Table 5: Long-term historical Risk/Return (Sharpe Ratio)

SHARPE RATIO 1 Year 3 Year 5 Year 10 Year Since Inception
Dynamic Hedging 1.75 1.02 1.44 0.12 0.20
50/50 1.75 0.81 1.48 0.09 0.16
MSCI World ex Aust $A 0.96 0.90 1.35 0.03 0.09
MSCI World ex Aust Hedged $A 2.77 0.56 1.26 0.10 0.18


During this period, a change in the hedging ratio was enacted six times (see Chart 3), suggesting it wasn’t a highly active trading strategy. This is an important consideration, given there are costs associated with enacting any suggested changes and increased activity would make it more onerous to implement.

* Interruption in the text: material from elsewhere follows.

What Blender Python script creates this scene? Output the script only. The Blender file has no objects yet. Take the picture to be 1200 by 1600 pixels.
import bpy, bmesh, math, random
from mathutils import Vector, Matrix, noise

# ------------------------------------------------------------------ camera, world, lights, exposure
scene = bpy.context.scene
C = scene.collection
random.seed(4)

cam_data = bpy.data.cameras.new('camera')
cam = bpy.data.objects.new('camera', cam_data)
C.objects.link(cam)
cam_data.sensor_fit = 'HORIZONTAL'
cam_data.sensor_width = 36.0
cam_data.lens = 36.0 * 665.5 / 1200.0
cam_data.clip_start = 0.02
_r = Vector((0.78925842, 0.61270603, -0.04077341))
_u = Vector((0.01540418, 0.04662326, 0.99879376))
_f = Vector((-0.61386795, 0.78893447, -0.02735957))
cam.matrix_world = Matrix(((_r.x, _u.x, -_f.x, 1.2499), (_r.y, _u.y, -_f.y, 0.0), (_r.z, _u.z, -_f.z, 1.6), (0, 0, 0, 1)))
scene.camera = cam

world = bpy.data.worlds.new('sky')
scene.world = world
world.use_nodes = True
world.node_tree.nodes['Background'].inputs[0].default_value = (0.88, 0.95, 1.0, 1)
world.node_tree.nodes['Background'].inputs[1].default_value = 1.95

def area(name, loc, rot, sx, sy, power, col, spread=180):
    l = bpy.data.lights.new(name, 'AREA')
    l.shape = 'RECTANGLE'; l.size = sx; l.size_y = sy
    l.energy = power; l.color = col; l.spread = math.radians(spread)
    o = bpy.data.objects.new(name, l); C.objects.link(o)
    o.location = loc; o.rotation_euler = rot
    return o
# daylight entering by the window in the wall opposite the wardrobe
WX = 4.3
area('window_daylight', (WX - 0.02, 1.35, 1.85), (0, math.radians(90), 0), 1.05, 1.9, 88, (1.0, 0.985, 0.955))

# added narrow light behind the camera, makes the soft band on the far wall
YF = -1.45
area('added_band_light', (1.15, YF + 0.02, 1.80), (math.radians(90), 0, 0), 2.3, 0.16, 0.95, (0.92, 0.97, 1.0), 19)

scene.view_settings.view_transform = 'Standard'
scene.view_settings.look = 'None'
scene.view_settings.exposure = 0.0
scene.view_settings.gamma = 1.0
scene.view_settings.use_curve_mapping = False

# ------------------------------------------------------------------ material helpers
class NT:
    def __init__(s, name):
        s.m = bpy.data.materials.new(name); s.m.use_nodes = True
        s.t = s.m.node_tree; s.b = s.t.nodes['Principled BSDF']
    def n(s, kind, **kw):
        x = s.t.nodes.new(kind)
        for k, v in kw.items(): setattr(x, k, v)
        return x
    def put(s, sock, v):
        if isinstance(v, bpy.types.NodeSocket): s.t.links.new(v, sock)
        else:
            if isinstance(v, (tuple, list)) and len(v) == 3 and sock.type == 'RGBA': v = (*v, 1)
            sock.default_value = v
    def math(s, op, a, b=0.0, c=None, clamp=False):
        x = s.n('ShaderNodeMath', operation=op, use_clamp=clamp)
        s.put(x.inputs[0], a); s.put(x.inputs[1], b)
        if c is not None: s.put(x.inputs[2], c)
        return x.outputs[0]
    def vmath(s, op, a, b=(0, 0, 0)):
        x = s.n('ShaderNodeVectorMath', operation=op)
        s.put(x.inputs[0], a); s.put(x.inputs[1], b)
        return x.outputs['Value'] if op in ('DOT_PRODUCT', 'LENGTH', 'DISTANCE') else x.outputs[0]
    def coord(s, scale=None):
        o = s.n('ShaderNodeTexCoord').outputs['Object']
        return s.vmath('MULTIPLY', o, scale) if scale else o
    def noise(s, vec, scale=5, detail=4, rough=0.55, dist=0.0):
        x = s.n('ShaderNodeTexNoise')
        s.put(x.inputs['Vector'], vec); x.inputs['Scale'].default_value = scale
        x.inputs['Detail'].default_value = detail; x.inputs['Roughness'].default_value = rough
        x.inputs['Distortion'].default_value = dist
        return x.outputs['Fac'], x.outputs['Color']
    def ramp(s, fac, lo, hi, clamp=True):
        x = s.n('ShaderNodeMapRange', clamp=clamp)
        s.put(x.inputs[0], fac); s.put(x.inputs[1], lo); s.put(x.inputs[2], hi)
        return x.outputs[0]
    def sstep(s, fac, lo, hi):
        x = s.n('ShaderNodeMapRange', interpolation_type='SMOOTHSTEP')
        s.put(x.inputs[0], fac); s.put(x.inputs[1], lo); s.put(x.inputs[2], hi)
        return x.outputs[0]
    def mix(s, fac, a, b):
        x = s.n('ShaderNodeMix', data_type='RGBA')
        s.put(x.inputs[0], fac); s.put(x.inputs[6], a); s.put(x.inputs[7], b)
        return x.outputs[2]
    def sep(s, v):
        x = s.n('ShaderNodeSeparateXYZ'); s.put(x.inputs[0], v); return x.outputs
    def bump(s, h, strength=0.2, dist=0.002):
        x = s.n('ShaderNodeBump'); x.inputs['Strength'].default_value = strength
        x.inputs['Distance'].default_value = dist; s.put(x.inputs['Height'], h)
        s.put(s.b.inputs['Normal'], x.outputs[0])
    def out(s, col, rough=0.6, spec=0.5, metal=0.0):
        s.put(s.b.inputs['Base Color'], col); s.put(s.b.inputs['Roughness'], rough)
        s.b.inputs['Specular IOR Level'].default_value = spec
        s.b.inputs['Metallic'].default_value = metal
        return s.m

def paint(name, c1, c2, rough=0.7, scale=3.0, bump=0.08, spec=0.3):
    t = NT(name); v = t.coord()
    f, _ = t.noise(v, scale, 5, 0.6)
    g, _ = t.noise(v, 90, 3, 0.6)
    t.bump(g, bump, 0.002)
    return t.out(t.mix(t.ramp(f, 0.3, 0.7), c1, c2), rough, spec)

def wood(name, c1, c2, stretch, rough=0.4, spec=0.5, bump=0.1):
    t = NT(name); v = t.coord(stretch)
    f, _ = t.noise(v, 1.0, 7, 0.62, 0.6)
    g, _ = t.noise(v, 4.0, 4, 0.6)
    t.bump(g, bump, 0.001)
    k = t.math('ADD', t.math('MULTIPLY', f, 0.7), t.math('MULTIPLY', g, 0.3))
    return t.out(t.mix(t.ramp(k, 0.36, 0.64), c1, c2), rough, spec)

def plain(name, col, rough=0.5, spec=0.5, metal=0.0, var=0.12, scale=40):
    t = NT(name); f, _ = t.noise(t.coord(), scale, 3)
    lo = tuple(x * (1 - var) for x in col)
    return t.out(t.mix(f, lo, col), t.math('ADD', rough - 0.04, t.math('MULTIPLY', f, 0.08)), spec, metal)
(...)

The study outlined above demonstrates that PPP can be used historically as a measure to implement a dynamic currency hedging policy that improves portfolio outcomes over the period of study. Given PPP is strongly grounded in economic theory, there’s reason to expect that it would continue to work in the future. It doesn’t require timing implementation perfectly and isn’t overly active. A caveat to the study results is that the policy doesn’t always improve returns and requires rigid adherence to the model for long-term success. The temptation for clients will always be to overlay qualitative judgement, particularly at times of underperformance.